試乗車はガソリンエンジンのeTSI。駆動方式はFWDである。 150ps/250Nmを発生する1.5リッターターボは、48Vマイルドハイブリッドシステムが搭載された高効率仕様。オルタネーターとスターターを兼ねたBSG(ベルトスタータージェネレーター)は、モーターとしても機能し、トルクをアシストしてくれる。ドライブすると小排気量の1.5リッターとDCTの組み合わせながら、イメージ以上に軽やかに発進して加速する。かつて見受けられた、出足がスムーズでなかったりカチャカチャしたりというDCTのネガは、ほとんど感じない。

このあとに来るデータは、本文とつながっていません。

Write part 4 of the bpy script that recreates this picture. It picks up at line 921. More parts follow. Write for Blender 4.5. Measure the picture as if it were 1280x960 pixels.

パフォーマンスは小気味いい。動力性能的にはこれだけ走ってくれれば十分だ。街中はもちろん高速クルーズでもストレスを感じる場面はない。エンジンが4気筒ということもあって、排気音に安っぽい印象はなく、パワートレーンが発する音の車内への侵入もずいぶん抑えられている。
また、強化されたアクティブシリンダーマネジメント機構(ACT)により、4気筒のうち2気筒をより頻繁に停止するほか、走行中にエンジンの停止〜再始動を行い、エココースティング走行に切り替えることもできる。
試乗中、シフトダウンしてもエンジンブレーキがあまり利かず、もう少し利いてくれたほうがリズムをつかみやすいように感じたが、効率としては現状がベストというのがVWの考えなのだろう。ちなみにWLTCモード燃費は15.6km/リッターをマークする。
今回はドライブできなかったが、2リッターTDIディーゼルは、排出ガスをクリーンにするSCRシステムを2つに増やしたツインドージングシステムを採用。193ps/400Nmと力強く経済的で、4WDの利点で走破性にも優れる。遠方へ出かけてアウトドアレジャーを楽しむようなユーザーに積極的にお勧めしたい。
足回りは、アクティブとエレガンスのガソリン車はコンベンショナルなサスペンションを採用。引き締まった味付けでやや硬さを感じる状況もあるが、この点もまたT-Crossと比べると後席も含め乗り心地に配慮されていることがうかがえる。
ステアリングの操舵力は軽く、従来よりも手応えがマイルドにな ったように感じたが、正確なハンドリングはしっかりと継承。自信を持ってドライビングが楽しめた。ディーゼル車とRラインのガソリン車には、複雑な制御を実現したアダプティブシャシーコントロール「DCC Pro」が標準装備される。これは伸び側/縮み側を独立したオイル回路とした2バルブ独立制御式ダンパーを装着したもの。一段と快適な乗り心地と、ダイナミックなハンドリングが味わえる。
eTSIの場合、エレガンスとR-Lineの価格差は約40万円ほど、印象的な内外装とともに、凝った足回りが味わえるのだから、むしろお買い得という気がした。
ティグアンは、弟分とはひと味異なる上質と洗練を身につけていた。優れた走りと利便性、装備の充実ぶりは、さすがVWのトップセラーである。いままで以上に多くのファンを獲得するに違いない。